Murder at Hilbert's Hotel!

Solution 1:

Well, let's look at the structure of the problem:

There is a set $S$ of suspects (three in the original problem, a countably infinite number of them in Hilbert's hotel).

There's a subset $G\subset S$ of guilty suspects.

And there's a mapping $f:S\to P(S)$ where $P(S)$ is the power set (set of subsets) of $S$, where $M\in f(s)$ means "If $s$ says the truth, it is possible that $G=M$". $f(s)$ is specified by a logical form $L_s$, that is, $f(s) = \{M\in P(S): L_s(M)\}$.

Now we can formulate the separate questions as follows:

a) Is $\bigcap_{s\in S} f(s) \ne \emptyset$?

b) For which pairs $(s,t)\in S\times S$ do we have $f(s)\subseteq f(t)$?

c) Assuming $G=\emptyset$, what is $\{s\in S: G\notin f(s)\}$?

d) What is $\bigcap_{s\in S} f(s)$? (Actually, the question as formulated already presumes that this set has exactly one element; especially it assumes that the answer to (a) is "yes").

e) What is $\bigcap_{s\in G} (P(S)\setminus f(s)) \cap \bigcup_{s\in S\setminus G} f(s)$?

So to generalize the problem to Hilbert's hotel, you have to find a function $f(n)$ specified by a logical formula dependent on $n$ such that $\bigcap_{s\in n} f(n)$ has exactly one element, and (to be a generalization of the original problem) reduces to the original problem when restricted to the set $\{0,1,2\}$

Let's look closer at the original testimonies:

• Brown gives an explicit list of who's guilty or innocent.
• Jones gives an implication connecting the other two.
• Smith makes a testimony about himself, and the claim that someone is guilty.

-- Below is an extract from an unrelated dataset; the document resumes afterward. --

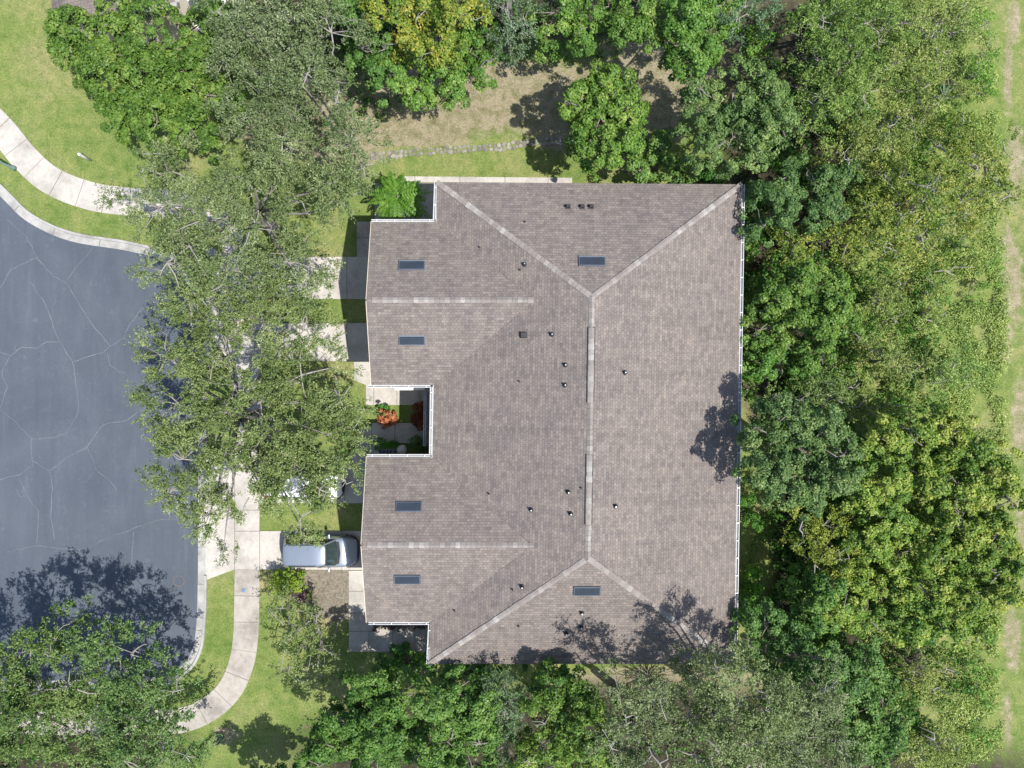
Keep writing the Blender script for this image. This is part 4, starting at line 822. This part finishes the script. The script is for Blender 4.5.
tree('oak_tree', 'oak', [(620, 690, 16), (625, 715, 20), (640, 740, 26), (610, 745, 18), (660, 765, 26), (655, 715, 18), (652, 694, 12)], 12.3, 'grey oak at the bottom, right of the yellow tipped maple', tint=(1.08, 1.05, 1.1), base=(620, 690))
tree('oak_tree', 'oak', [(700, 688, 26), (740, 680, 26), (690, 720, 26), (730, 715, 28), (770, 700, 26), (765, 735, 28), (720, 755, 28), (695, 755, 24), (715, 665, 12), (755, 765, 26)], 12.5, 'tallest oak at the bottom, its shadow falling across the lower right roof', tint=(1.08, 1.1, 1.0), base=(690, 676))
tree('oak_tree', 'oak', [(810, 715, 26), (840, 745, 26), (800, 750, 28), (825, 690, 20), (785, 690, 16), (845, 775, 26)], 10.5, 'grey green oak at the bottom right, left of the clumpy maple', tint=(1.05, 1.05, 1.1), base=(800, 700))
for (lb, hh, lab, tn, kd) in (
   ([(400, 670, 16), (425, 672, 12), (385, 668, 10)], 3.0, 'dark shrub just below the paved front walk', (.6, .85, .8), 'maple'),
   ([(468, 672, 14), (490, 674, 12), (450, 676, 10)], 3.0, 'dark green shrub under the lower eave near the left roof corner', (.6, .8, .9), 'maple'),
   ([(540, 676, 12), (560, 674, 10)], 2.6, 'green shrub under the middle of the lower eave', (.7, .85, .9), 'maple'),
   ([(748, 592, 11), (750, 575, 9), (752, 610, 9)], 2.2, 'bright green shrub beside the right gutter near the lower corner', (1.0, 1.25, .8), 'maple'),
   ([(750, 520, 9), (748, 500, 9)], 2.6, 'green shrub by the right gutter above the small lawn', (.85, 1.05, .9), 'maple'),
   ([(750, 380, 11), (757, 370, 8)], 2.6, 'vivid green shrub by the right gutter above the roof shadow', (1.2, 1.35, .8), 'maple'),
   ([(748, 250, 9), (752, 235, 8)], 2.6, 'green shrub by the right gutter near the upper corner', (1.0, 1.0, .9), 'maple'),
   ([(700, 172, 10), (718, 176, 8)], 2.6, 'dark shrub tucked behind the upper right roof corner', (.6, .85, .8), 'maple'),
   ([(668, 740, 9), (690, 720, 6)], 12.2, 'bright green sapling top poking out of the grey oaks', (1.2, 1.4, .8), 'maple')):
    if hh > 10: continue
    tree('shrub', kd, lb, hh, lab, 'shrub', tint=tn, thick=1.2)
# front yard
tree('maple_tree', 'maple', [(258, 802, 22), (280, 806, 22), (268, 790, 12), (240, 800, 13)], 5.5, 'green maple crossing the bottom edge left of the bottom row, over the front lawn', tint=(.85, .95, 1.1), base=(266, 800), dens=1.2)
tree('crape_myrtle', 'oak', [(295, 625, 15), (315, 635, 14), (305, 655, 17), (325, 660, 12), (290, 668, 10), (300, 680, 8), (318, 615, 9), (283, 608, 14), (320, 675, 8)], 3.6, 'small pale twiggy tree on the front lawn below the minivan', tint=(1.15, 1.2, .85), base=(322, 610), thick=1.6, twig=.9, dens=.6, bare=.10, bark='bark_pale')
tree('shrub', 'maple', [(278, 580, 9), (290, 577, 9), (300, 582, 7), (285, 588, 8)], 1.4, 'yellow green rounded shrub beside the minivan driveway', 'shrub', tint=(1.9, 1.5, .9), thick=.7, scale=.8, dens=4, rc=.2, nl=30, L=.11, W=.07, gap=-.9)
tree('shrub', 'maple', [(296, 594, 7), (306, 598, 6)], .8, 'small purple grey shrub in the bed below the minivan', 'shrub', thick=.4, scale=.8, dens=4, rc=.17, nl=26, L=.1, W=.06, col='purple')
tree('shrub', 'maple', [(386, 418, 8.5)], 1.1, 'orange leaved croton on the courtyard grass', 'shrub', thick=.7, scale=.8, dens=7, rc=.17, nl=26, L=.15, W=.07, col='orange', gap=-.9)
tree('shrub', 'maple', [(419, 410, 7), (418, 421, 7)], 1.3, 'dark red croton against the courtyard wall', 'shrub', thick=.7, scale=.8, dens=7, rc=.17, nl=26, L=.15, W=.07, col='red', gap=-.9)
tree('shrub', 'maple', [(377, 410, 4), (383, 409, 4)], .8, 'tiny green shrub touching the orange croton', 'shrub', thick=.4, scale=.5, dens=3, tint=(.6, .9, .8), gap=-.6)
tree('hedge', 'maple', [(378, 445, 6), (386, 445, 6), (393, 446, 5)], .9, 'low clipped green hedge along the courtyard path', 'hedge', thick=.3, scale=.8, dens=6, rc=.16, nl=26, L=.09, W=.06, tint=(.8, 1.2, .8), gap=-.9)
tree('shrub', 'dark', [(417, 444, 7), (423, 447, 5)], 1.2, 'dark green shrub in the courtyard corner beside the pale boulder', 'shrub', thick=.5, scale=.8, dens=6, rc=.17, nl=26, L=.11, W=.07, gap=-.9)
for i, px in enumerate((376, 388, 400, 411, 421)):
    tree('shrub', 'maple', [(px, 626, 5)], .7, ('leftmost', 'second from left', 'middle one', 'second from right', 'rightmost')[i]+' of the five dark shrubs lined up under the lower front eave', 'shrub', thick=.3, scale=.8, dens=6, rc=.16, nl=26, L=.10, W=.06, col='purple', tint=(.8, .9, .8), gap=-.9, group='low shrubs under the front eave', seed=90+i)
tree('shrub', 'maple', [(350, 437, 7), (347, 447, 6)], 1.3, 'green shrub at the edge of the oak beside the courtyard walk', 'shrub', tint=(.6, .9, .7), thick=.6, scale=.7, dens=1.8)
# lush plant with long feathered fronds
def frond_plant(px, py, h, n, Lf, label, tint=(1, 1, 1), seed=5):
    rr = random.Random(seed); x, y = G(px, py, h); t = empty('fern_palm', (x, y, 0)); tag(t, label, 'plant'); st = MB(); cen = []; nrm = []; al = []; LL = []; WW = []; cl = []
    for s in range(6):
        an = rr.uniform(0, 6.28); r0 = rr.uniform(0, .75) if s else 0; hx, hy = r0*math.cos(an), r0*math.sin(an); hz = h*rr.uniform(.72, .9)
        st.tube([(hx*.3, hy*.3, 0), (hx*.7, hy*.7, hz*.5), (hx, hy, hz)], [.07, .06, .05], 6)
        for i in range(n):
            a = i*2*math.pi/n+rr.uniform(-.3, .3); L = Lf*rr.uniform(.6, 1.1); up = rr.uniform(.25, .9); c = rr.random(); K = 13; prev = None
            for k in range(K):
                t_ = (k+1)/K; d = Vector((math.cos(a), math.sin(a), 0)); p = Vector((hx, hy, hz))+d*L*t_+Vector((0, 0, up*L*t_-1.0*L*t_*t_))
                if prev is not None:
                    tg = (p-prev).normalized(); sd = tg.cross(Vector((0, 0, 1))).normalized()
                    for sg in (1, -1):
                        wl = .24*math.sin(math.pi*min(1, t_*.85+.12))+.05
                        dirv = (sd*sg*.9+tg*.55).normalized(); cen.append(p+dirv*wl*.5); nrm.append(tg.cross(dirv)*(-sg)+Vector((rr.gauss(0, .25), rr.gauss(0, .25), .5))); al.append(dirv); LL.append(wl*1.15); WW.append(.15); cl.append(c)
                prev = p
    A = lambda q: np.array([list(v) for v in q])
    o = link('fronds', leaf_mesh('fronds', A(cen), A(nrm), A(al), np.array(LL), np.array(WW), np.array(cl)), LM['lush'], t); o.color = (*tint, 1)
    st.build('stem', M['bark'], t, True)
frond_plant(396, 194, 3.2, 8, 1.9, 'vivid green feathery plant in the notch at the upper left roof corner', (1.0, .92, 1.1))
# dead brown shrub
def dead(px, py, h, r, label):
    rr = random.Random(4); x, y = G(px, py); mb = MB()
    for i in range(60):
        a = rr.uniform(0, 6.28); q = r*rr.uniform(.3, 1); e_ = Vector((math.cos(a)*q, math.sin(a)*q, h*rr.uniform(.4, 1))); m_ = e_*.5+Vector((rr.uniform(-.2, .2), rr.uniform(-.2, .2), .1)); mb.tube([(0, 0, 0), m_, e_], [.04, .025, .01], 4, False)
        for _ in range(3): mb.tube([m_.lerp(e_, rr.random()), e_+Vector((rr.gauss(0, .3), rr.gauss(0, .3), rr.gauss(0, .2)))], [.015, .008], 3, False)
    o = mb.build('dead_shrub', M['bark']); o.location = (x, y, 0); tag(o, label, 'shrub')
dead(648, 676, 2.2, 1.5, 'bare brown leafless shrub below the lower eave')
dead(903, 655, 1.2, .9, 'bare grey twiggy shrub in the lower right brush')
# ------------------------------------------------------------------ undergrowth and grass
def stuff(name, regions, n, zr, col, L, Wd, seed, tint=(1, 1, 1), label=None, up=.5, clump_scale=.6, thr=-.1):
    rs = np.random.default_rng(seed); P = []
    tot = sum(a[2]*a[3] for a in regions)
    for (cx, cy, rx, ry) in regions:
        m = int(n*rx*ry/tot); a = rs.uniform(0, 6.28, m); q = np.sqrt(rs.uniform(0, 1, m)); X = (cx+rx*q*np.cos(a)-512)/16; Y = (384-cy-ry*q*np.sin(a))/16
        for xx, yy in zip(X, Y):
            v = mnoise.noise(Vector((xx*clump_scale, yy*clump_scale, seed)))
            if v < thr: continue
            if -7.9 < xx < 12.3 and -15 < yy < 10.9: continue
            P.append((xx, yy, zr[0]+(zr[1]-zr[0])*max(0, min(1, .35+v))*rs.uniform(.5, 1)))
    P = np.array(P); m = len(P); k = 7; cid = np.repeat(np.arange(m), k); N = m*k
    pos = P[cid]+rs.normal(0, .12, (N, 3))*np.array([1, 1, .5]); pos[:, 2] = np.maximum(pos[:, 2], .03); nr = rs.normal(0, .6, (N, 3))+np.array([0, 0, up]); al = rs.normal(0, 1, (N, 3))
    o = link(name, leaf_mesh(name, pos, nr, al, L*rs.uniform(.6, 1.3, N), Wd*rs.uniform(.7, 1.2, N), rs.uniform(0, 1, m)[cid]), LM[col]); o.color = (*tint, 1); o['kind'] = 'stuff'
    if label: o['label'] = label; o['category'] = name
    return o
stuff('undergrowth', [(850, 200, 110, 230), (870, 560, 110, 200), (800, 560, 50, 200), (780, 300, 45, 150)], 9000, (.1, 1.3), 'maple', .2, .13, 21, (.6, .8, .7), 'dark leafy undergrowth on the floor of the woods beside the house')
stuff('meadow_growth', [(915, 330, 90, 115), (945, 700, 62, 80), (975, 380, 30, 380), (900, 100, 90, 110), (900, 560, 110, 130)], 26000, (.05, .55), 'brush', .15, .06, 22, (1.35, 1.4, 1.3), 'pale rank growth of weeds between the woods and the dirt track', thr=-.16, up=1.1)
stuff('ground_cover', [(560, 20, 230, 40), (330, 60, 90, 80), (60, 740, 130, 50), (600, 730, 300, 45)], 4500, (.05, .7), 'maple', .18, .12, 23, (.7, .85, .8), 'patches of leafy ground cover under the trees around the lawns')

Associating $0$ with Brown, $1$ with Jones and $2$ with Smith, we could write those as follows in the formalism derived above, with $S=\{1,2,3\}$ $$\begin{align} f(0) &= \{M\in P(S): 1 \in M \land 2\notin M\}\\ f(1) &= \{M\in P(S): 0 \in M \implies 2\in M\}\\ f(2) &= \{M\in P(S): 2 \notin S \land M\ne\emptyset\} \end{align}$$

There are of course many ways to generalize that, but let's try the following: $$f(n) = \begin{cases} \{M\in P(\mathbb N): \forall m > n, m\in M\iff m \equiv 1\ (\mod 2)\} & n \equiv 0\ (\mod 3)\\ \{M\in P(\mathbb N): \forall i < n, \forall k > n, m\in M\implies k\in M\} & n \equiv 1\ (\mod 3)\\ \{M\in P(\mathbb N): n\notin M\land M\ne\emptyset\} & n\equiv 2\ (\mod 3) \end{cases}$$ However this gives an inconsistent set of conditions (i.e. $\bigcup_{n\in\mathbb N} f(n)=\emptyset$), since from $f(0)$, one concludes $5\in G$, but from $f(5)$ one concludes $5\notin G$. This is a deviation from the original problem where the statements are indeed consistent.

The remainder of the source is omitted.